CHAPITRE II

UN ENVIRONNEMENT ÉCONOMIQUE BOULEVERSÉ

L'économie de l'archipel, fondée naguère essentiellement sur la pêche, a été bouleversée par les prises de position canadiennes relatives aux zones de pêche.

I. UNE SITUATION GÉO-POLITIQUE DÉLICATE

En 1977 , date à laquelle le nouveau droit de la mer autorise les Etats riverains à créer des " zones économiques exclusives " (ZEE) de 200 miles, le Canada décida d'étendre jusqu'à 200 miles de ses côtes sa zone maritime nationale. Elle y réglementa les conditions de pêche et entendit que ces règles s'appliquassent aux armements de pêche étrangers.

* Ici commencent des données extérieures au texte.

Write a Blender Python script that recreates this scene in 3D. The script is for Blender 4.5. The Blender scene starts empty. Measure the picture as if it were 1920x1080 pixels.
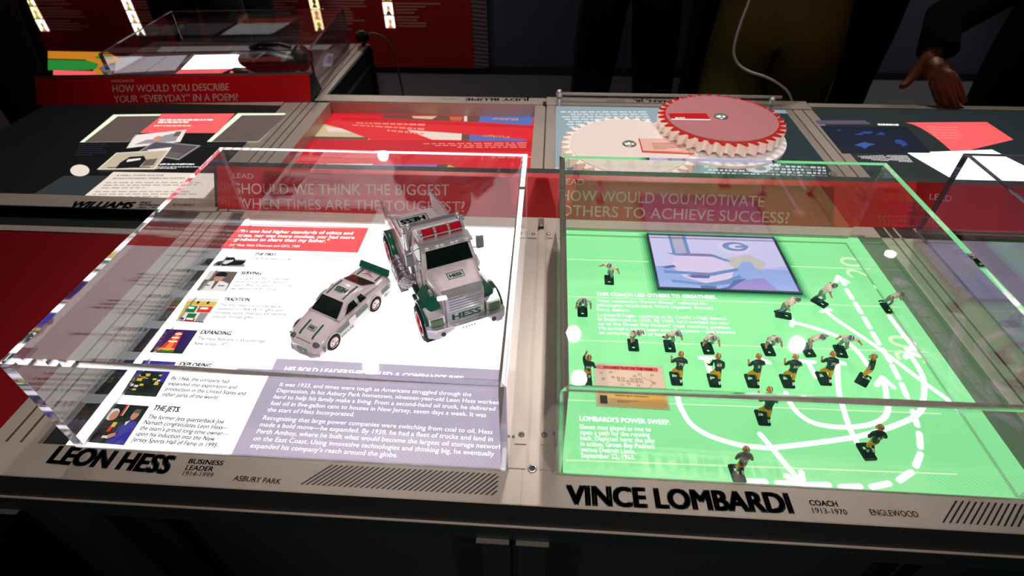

La France répondit à cette décision en instituant une zone économique exclusive autour de l'archipel, mais le Canada ne reconnaissait à la France que la zone des 12 miles, qui correspond aux eaux territoriales. Ces deux zones, décidées, dans un cas comme dans l'autre, de manière unilatérale, se chevauchaient, sur une surface importante.

En 1988, après des années d'hésitation il fut décidé que le litige sur la délimitation des zones serait tranché par un tribunal d'arbitrage, quand des contingents de poisson auraient été donnés aux pêcheurs français.

Le 10 juin 1992 , le tribunal arbitral de New-York fit la part belle aux intérêts du Canada en réduisant à une étroite bande d'océan la zone économique exclusive de la France au sud de Terre-Neuve.

L'évolution de la situation des droits de pêche a fortement compliqué la situation.

En effet, par un accord franco-canadien du 27 mars 1972 , les droits de pêche français, dans les eaux canadiennes du golfe de Saint-Laurent, avaient été fixés jusqu'en 1986, pour les armements métropolitains, cependant que des engagements avaient été pris au-delà de cette date ; dix chalutiers de 50 mètres immatriculés à Saint-Pierre et Miquelon, étaient autorisés à pêcher dans les eaux du golfe, dans les mêmes conditions que les pêcheurs canadiens.

Mais l'interprétation donnée à cet accord par les Canadiens, désireux d'écarter de leurs côtes tous les navires de pêche, n'a pas été favorable aux intérêts de Saint-Pierre et Miquelon.

En effet, depuis 1992, le Canada a réduit dans des proportions considérables les quotas de pêche qu'il accordait traditionnellement à la France . Pour justifier ces mesures drastiques, les autorités canadiennes mirent l'accent sur le risque réel d'épuisement des ressources halieutiques dans toute la région. Confirmation de cette thèse ayant été apportée par les scientifiques, il s'en est suivi une décision canadienne de moratoire interdisant toute pêche à la morue dans la région pour une période minimale de cinq à sept ans.

Alors qu'environ 23.000 tonnes de morue étaient nécessaires pour faire vivre les sept chalutiers de Saint-Pierre et Miquelon, cette décision unilatérale eut des conséquences dramatiques sur l'économie de l'archipel et conduisit à la rupture des pourparlers franco-canadiens.

Finalement, des négociations élargies débouchèrent sur un accord , paraphé à Ottawa le 10 novembre 1994 et signé à Paris le 2 décembre 1994, qui mit fin à la guerre de la morue 5( * ) . L'accord prévoit de concéder aux canadiens 30 % du banc de pétoncles situé dans les eaux françaises et d'en exploiter le reste dans une unité de transformation à Miquelon.

En contrepartie, le Canada s'engage à céder à la France 15,6 % des prises admissibles de morue dans la zone dite du 3PS (établie par l'organisation des pêches de l'Atlantique nord-ouest, l'OPANO), et 2,6 % des prises admissibles de morue dans le golfe du Saint-Laurent, à la fin du moratoire. Enfin, les bateaux canadiens sont autorisés à pêcher 70 % de la quote-part française de morue dans ces deux zones pourvu que leurs prises soient débarquées et traitées à l'usine de transformation de Saint-Pierre.

L'accord de pêche est assorti d'un accord de coopération régionale portant sur le tourisme, la protection de l'environnement, les relations culturelles et les relations universitaires.

Bien que les termes de cet accord satisfassent peu les autorités locales et la population de l'archipel, il comble un vide juridique et détermine pour l'avenir, mais à un niveau très inférieur à celui du passé, une possibilité de reprise des activités traditionnelles de pêche à la morue.